I returned from holiday this summer and met a friend who asked where I had been. I told him I visited Istanbul and had taken advantage of two other national trips, which were super deals and in comparison no more than the price of second class seat on a national-rail train, one way ticket. One of these was a five day tour of the south mediterranian coast to include Antalya and Bodrum. The other, a three day trip to Cappadocia. Both of these trips included inter city flights, half board hotels and tour guides supervising the group professionally on designated coaches making the trips extremely convenient from collection points to and from the airport. The pretty much all inclusive five day trip including eturn flights from Istancbul cost just 139 pounds. The Capadocia tour was even less.
My friend said he had always fancied Turkey as a holiday destination but he said he was particularly avert to overwheming attitudes of certain sales people trying to draw tourists in to their shops to buy things that they didn’t really want. I understood eactly what he was talking about as I had myself experienced that difficult scenario upon former trips abroad. He was right, the last thing a tourist wants is to be pestered by salesmen with poor English trying to lure them off the street and into their shops to sell them souveneirs that they didn’t want or even perhaps they had already bought and they were no longer in shopping mode but just sigh seeing or trying to get to places they had planned to see.
Thankfully, this tradition of pestering tourists and in some cases playing with their emotions to buy goods they didn’t have any interest in. In recent years the Turkish government has not only outlawed street beggars but men stood outside independent stores drawing customers in are no longer a problem either.
Back in the UK and recently my combination boiler, which is over 15 years old broke down. I had already exhausted all possible means of support to keep the boiler running as the manufacturer with whom I had a maintenance contract had alreay written to me to say they would no longer be supporting this boiler and our maintenance contract was terminated accordingly. All third party service engineers who had visited to service the boiler since also advised that I should simply give up on it and they would be happy to install a new one, at a cost that equates to almost 300 hours of work at minimum wage rates… In other words, for a lot of money!
I have one way or another managed to keep my boiler going for at least five years since the industry totally gave up on it and and recently came across another failure mode. I had turned off the Central Heating functions at the start of summer as the weather settled into summer temperatures so heating was not needed. At the end of summer temperatures dropped again so I tried to turn on the Central Heating and it simply didn’t work even though hot water was still consistent and working as well as expected.
I got out my installation manual for the boiler and followed the diagnotics flow charts. This helped me to narrow it down to a component. Now all I had to do was find a spare part and replace it. It was at this point that I noticed a similarity between the pushy sales people on holiday in the past, right here at the cradle of advanced technologies and high standards of living.

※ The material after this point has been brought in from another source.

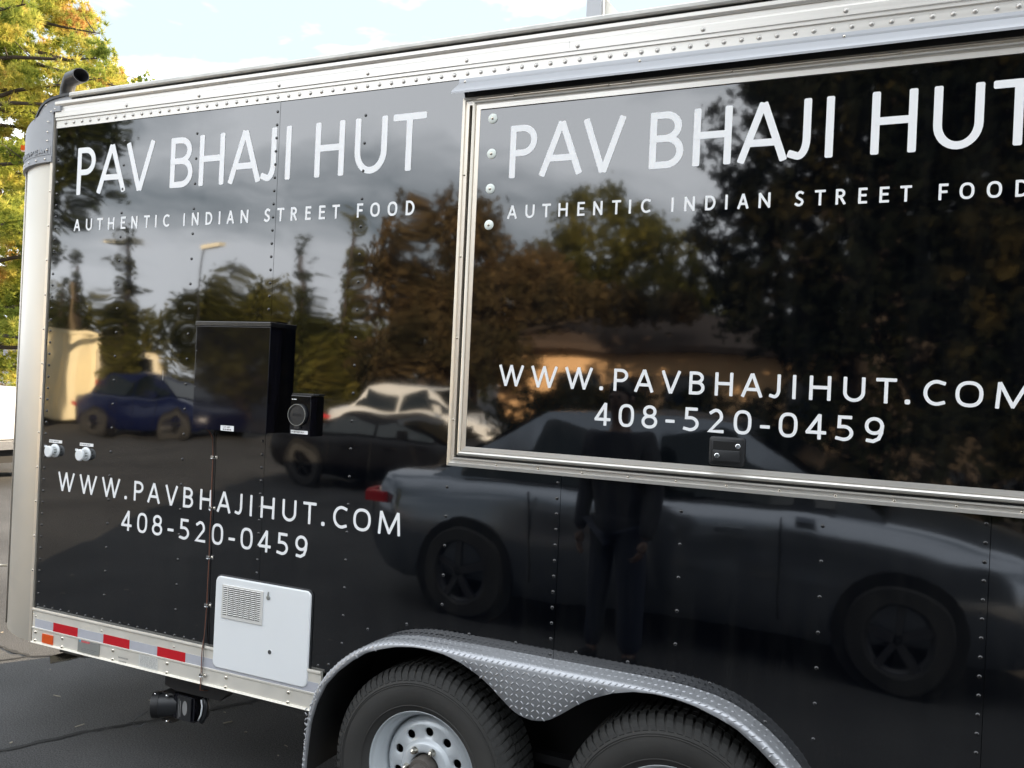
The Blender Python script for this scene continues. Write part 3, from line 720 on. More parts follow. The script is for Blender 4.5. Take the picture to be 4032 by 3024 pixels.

So, it turns out that the primative Artificial Intelligence(AI) used in modern search engines used across Europe and in this instance I’m talking about eBay, I put in my search criteria of the part number and not many hits since this is an old part number and no doubt the original manufacturer had sold off that part of the business to companies who had changed part numbers to suit their business, so the information I was looking for was buried and difficult to find. Obviously, eBay like many other on-line retail platforms are geared to sell ‘something’ even if not what I am looking for. So, in an effort to eliminate the possibility of changed part numbers and other possible boilers where the same component might have been used, I began entering a description of the part instead of the original part number.. For example a permutation of keywords including “Worcester Bosh boiler Cenral Heating Temperature sensor” and relentlessly the site spewed out dozens of options ranging from complete boilers to hundreds of parts that I am not at all interested.
This where the similarities of pushy sales people on holiday dawned on me. This is not the first instance where I have specified exactly what I am looking for to a search engine and in return, it has suggested a thousand and one other things that I have no interest in buying. And of course nowdays it is not uncommon for cookies to kick in so search engine service providers fire off our seach behaviour online to thousands of ‘associates’ who all take advantage of our geolocation, keywords used and throw useless information at us about what they think we should be looking for and ultimately buying. I wondered if this was any different to pushy sales people who approach us while we are trying to enjoy our holidays abroad to sell us useless products that we have no interest in whatsoever.
It turns out that my friend is actively looking for a destination for a holiday and I hear he has settled for Majorca – again, presumably because they will not be encouraged to spend money on things they do not want there even though back at home, where ever that is, during our daily routines to source items of interst, we are persistently bothered by virtual sales entities to stray away from what we are looking for on a daily basis and this doesn’t seem to bother us, yet the thought of a human equivalent that might approach us while we are on holiday forms the basis of where we will not be going on holiday.